E’ vero solo in parte, in quanto ho scritto questo
libro da adulto, ma è possibile che le scoperte che andavo facendo allora
comportassero un affacciare il volto sul mondo di marca, più che
adolescenziale, giovanile. Il protagonista è retrocesso a una condizione di
ingenuità, di sradicamento e di emarginazione, è fuori da tutti i giochi ma
comunque passa in mezzo a tutti.
Incontra così una pluralità di voci che interferiscono l’una con l’altra,
oggetti e situazioni della vita quotidiana, “storie di quartiere, di casamento,
di scala” (Raboni) e tutta una proliferazione di percorsi interrotti e solitari
che solo raramente, e con segno differente, ritroviamo in Le meraviglie dell’acqua, il quale muove piuttosto da una relazione
e da un interlocutore privilegiati.
Semplificando si potrebbe infatti dire che l’argomento
centrale di questo libro è lo svilupparsi di un rapporto, le sue problematiche
e gli ostacoli che incontra. Il problema di partenza qui è quello di una
abilità e esistere e quindi di una idoneità a vivere, come indica anche il
titolo di una sua sezione: L’abilità dei
passi. C’è l’esigenza di esserci, di avere un rapporto più calmo e
equilibrato con l’altro, di riconoscere se stesso nel volto dell’altro, anche
se questo è un po’ narcisistico…
Ma non mi pare che questa esigenza resti poi aderente alla realtà.
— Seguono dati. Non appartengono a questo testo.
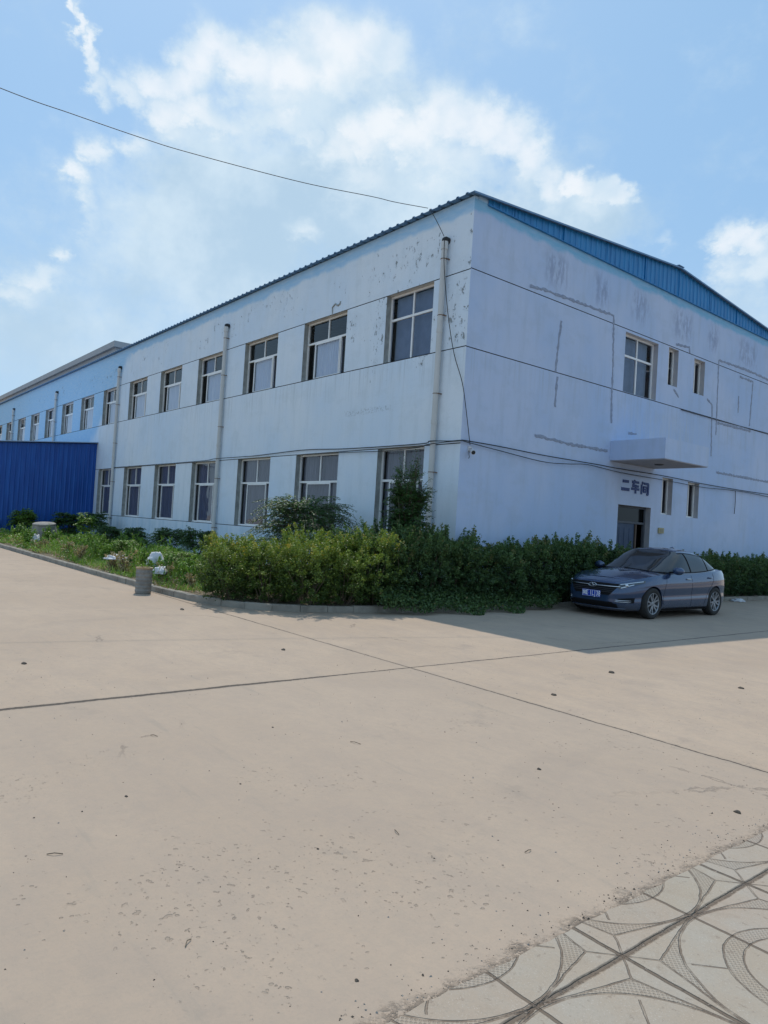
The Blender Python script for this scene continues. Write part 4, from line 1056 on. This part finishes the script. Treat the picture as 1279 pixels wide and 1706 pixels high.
# hedge shrubs: upright twigs packed with small leaves
def hedge_mesh(m, w_, h, seed, nb=250, per=42, leaf=.034):
    """rounded block of short branchlets, each packed with small round leaves; lumpy outline, sprouts on top"""
    rg = np.random.default_rng(seed); st = MB(); V = []; tones = []; DD = []
    ph = rg.uniform(0, 6, 6)
    for k in range(nb):
        a = rg.uniform(0, 6.283); lump = 1 + .18 * math.sin(3 * a + ph[0]) + .12 * math.sin(5 * a + ph[1])
        rr_ = w_ * .5 * lump * rg.uniform(.35, 1) ** .4; zz = h * rg.uniform(.06, 1) ** .85
        topz = h * (.95 + .10 * math.sin(2 * a + ph[2]) + .06 * math.sin(7 * rr_ + ph[3]))
        if zz > .74 * h: rr_ *= rg.uniform(.1, 1) ** .5
        zz = min(zz, topz); lowshrink = .68 + .32 * min(1, zz / (.4 * h))
        base = np.array([rr_ * math.cos(a) * lowshrink, rr_ * math.sin(a) * lowshrink, zz])
        out = np.array([math.cos(a) * .6, math.sin(a) * .6, .35 + 1.1 * (zz > .7 * h)]) + rg.normal(0, .35, 3); out /= np.linalg.norm(out)
        ln = rg.uniform(.10, .20) + (rg.uniform(.08, .26) if (zz > .8 * h and rg.uniform() > .55) else 0)
        n = int(per * ln / .15); t = rg.uniform(0, 1, n)
        P = base + out * (t * ln)[:, None] + rg.normal(0, 1, (n, 3)) * (.034 * (1.1 - .6 * t))[:, None]
        P[:, 2] = np.maximum(P[:, 2], .03); V.append(P); ct = rg.normal(.42, .16)
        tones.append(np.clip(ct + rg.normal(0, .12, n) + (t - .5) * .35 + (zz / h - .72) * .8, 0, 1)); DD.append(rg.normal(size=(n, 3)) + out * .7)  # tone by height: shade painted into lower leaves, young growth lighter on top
        if k % 12 == 0: st.tube([(base[0] * .25, base[1] * .25, 0), (base[0] * .55, base[1] * .55, zz * .5), tuple(base)], [.010, .007, .004], M_stem, 5)
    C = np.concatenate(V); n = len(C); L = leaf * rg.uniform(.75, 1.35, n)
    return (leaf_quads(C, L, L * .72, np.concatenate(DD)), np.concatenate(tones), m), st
def hedge(name_l, m, w_, h, seed, **k):
    ch, st = hedge_mesh(m, w_, h, seed, **k)
    root = empty('hedge_shrub'); leaf_obj('foliage', [ch], parent=root); st.build('stem', root); return root
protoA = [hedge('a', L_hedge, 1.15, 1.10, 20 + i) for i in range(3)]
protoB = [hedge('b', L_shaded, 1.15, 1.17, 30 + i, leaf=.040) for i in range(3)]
spotsA = [(-1.25, -4.78, .88), (-.75, -4.85, .98), (-1.1, -4.2, .92), (-.25, -4.45, .93), (-.2, -3.75, 1.0), (.22, -3.95, .90), (-.1, -3.1, 1.02), (.42, -3.25, .96), (.5, -2.6, 1.04)]
spotsB = [(.02, -2.5, 1.08), (.55, -1.95, 1.06), (.0, -1.85, 1.10), (.60, -1.3, 1.06), (.2, -1.2, 1.1), (.62, -.6, 1.04), (.30, -.3, 1.02), (.68, .05, 1.02), (.70, .7, 1.04), (.70, 1.35, 1.02), (.72, 2.0, 1.04), (.72, 2.6, 1.03), (.72, 3.2, 1.05), (.72, 3.8, 1.06), (.72, 4.4, 1.04), (.74, 5.0, 1.02), (.74, 5.6, .98)] + \
    [(.72, 8.3 + .62 * k, .92 + .05 * math.sin(k * 2.1)) for k in range(16)]
rr = random.Random(9)
def put(protos, spots, labels, grp, usedset=set()):
    for k, (x, y, s_) in enumerate(spots):
        p0 = protos[k % len(protos)]
        o = p0 if p0.name not in usedset else copy_tree(p0); usedset.add(p0.name)
        o.location = (x, y, .06); o.rotation_euler = (0, 0, rr.uniform(0, 6.28)); o.scale = (rr.uniform(.92, 1.08), rr.uniform(.92, 1.08), s_ * rr.uniform(.86, 1.07))
        tag(o, labels(k, x, y), 'hedge', grp)
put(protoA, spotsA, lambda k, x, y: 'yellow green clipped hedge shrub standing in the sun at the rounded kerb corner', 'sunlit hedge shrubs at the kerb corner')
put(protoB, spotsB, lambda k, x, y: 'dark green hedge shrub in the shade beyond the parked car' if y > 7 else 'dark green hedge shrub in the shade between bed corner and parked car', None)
for o in bpy.data.objects:
    if o.get('category') == 'hedge' and 'shade' in o.get('label', ''): o['group'] = 'shaded hedge shrubs beyond the car' if 'beyond' in o['label'] else 'shaded hedge shrubs before the car'

# ground cover of low weeds over the bed, and creeping growth spilling over the kerb
def hgt(x, y): return .10 + .16 * (np.sin(x * .9 + y * 1.3) * .5 + .5) * (np.sin(x * .37 - y * .8 + 2) * .5 + .5) + .10 * (np.sin(x * 2.3 + 1) * np.sin(y * 2.9 + .4))
def cover(n, x0, x1, y0, y1, leaf, m, hmul=1.0, seed=1, dens=None, grass=False):
    r_ = np.random.default_rng(seed); x = r_.uniform(x0, x1, n); y = r_.uniform(y0, y1, n)
    if dens is not None: k = dens(x, y) > r_.uniform(0, 1, n); x, y = x[k], y[k]
    n = len(x); H = np.maximum(.04, hgt(x, y) * hmul * (1 + .9 * np.sin(x * 1.9 + .6) * np.sin(y * 1.7))); z = .09 + H * r_.uniform(.2, 1, n) ** .6
    C = np.stack([x, y, z], 1); L = leaf * r_.uniform(.6, 1.5, n)
    D = r_.normal(size=(n, 3)) + np.array([0, 0, .3 if not grass else 2.2]); 
    tn = np.clip(.45 + .35 * np.sin(x * 1.1 + y * .7) + r_.normal(0, .2, n), 0, 1)
    return leaf_quads(C, L, L * (.6 if not grass else .10), D), tn, m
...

Anzi, in certi casi c’è un atteggiamento fortemente in
contrasto con la realtà: il desiderio di abilitarsi infatti porta spesso a
cercare di rimuovere gli ostacoli, a fingere che non esistano per poter dire
(ma forse semplifico troppo): “siamo felici”. Per esempio, tutta la sezione Stazione Paradiso, è un tentativo di
rifiuto della realtà, tentativo miseramente fallito, come è ovvio che succeda o
come il finale poi denuncia.
Ciò che non comporta tuttavia, in molti casi, un ritorno più equilibrato
alla realtà.
Questo perché il soggetto è un imbroglione con se
stesso; parte sì verso la conquista di una normalità di rapporto (il quale
naturalmente è una metafora, anche se io non l’ho concepita come tale), ma poi
si perde nel vaneggiamento, come si vede in una delle mie poesie preferite, Dolce fiaba. E’ il vaneggiamento, la visionarietà,
l’allucinazione sono predominanti in questo libro, nei punti più suoi almeno.
Le meraviglie dell’acqua è stato accusato di poeticismo…
Il disperso veniva accusato del contrario, se è per questo; ma
sono discorsi che parlano della poesia come se fosse solo un affare letterario:
questo si trova già in tizio… Caio è andato più in là… Ma la “letteratura”,
anche la “buona letteratura”, è una cosa che danneggia la poesia. Io la trovo
insopportabile. O mi dici qualcosa che mi interessa, che riguarda la mia vita,
che mi emoziona, o altrimenti… quelli che fanno degli esercizi letterari o
della “buona letteratura” mi danno noia, mi asfissiano. Preferisco fare una
buona passeggiata.
Questo disprezzo per la “letteratura” mi fa tornare alla mente un
intervento in cui identificavi la poesia con la parola autentica e piena.
Sì, certo, la poesia è la parola che parla, che non è
muta o stereotipata, che ha in sé valori autentici… è uno dei pochi antidoti
all’annullamento della parola. La parola ha lo spessore di una lamina, si
consuma immediatamente, mentre la parola poetica è piena, ricca di senso che si
ciclica continuamente. La parola non deperibile. Basta vedere la tradizione
poetica italiana, che è mirabile e ricca quanto trascurata dalla cultura becera
di questi tempi, nella quale molti conoscono tutto dei nuovi filosofi, per
esempio, e magari non hanno letto Guittone o Jacopone…
… e la poesia del nostro Ottocento, della quale tu hai curato un’antologia
per Garzanti.
Che è stata in un certo senso una grossa scoperta per
me, che fino ad allora ero rimasto spesso legato ai luoghi comuni scolastici:
che si trattasse cioè, a parte alcune grandissime riuscite (delle quali
tuttavia era necessario scovare ad ogni costo i difetti), di un’accozzaglia di
imbecilli falliti, mentre invece non sono pochi i poeti importanti. Tanto che
se qualcuno, per esempio, mi assicurasse che il mio lavoro resterà come quello
di uno Zanella o di un Aleardi, al contrario di tanti io ne sarei lusingato.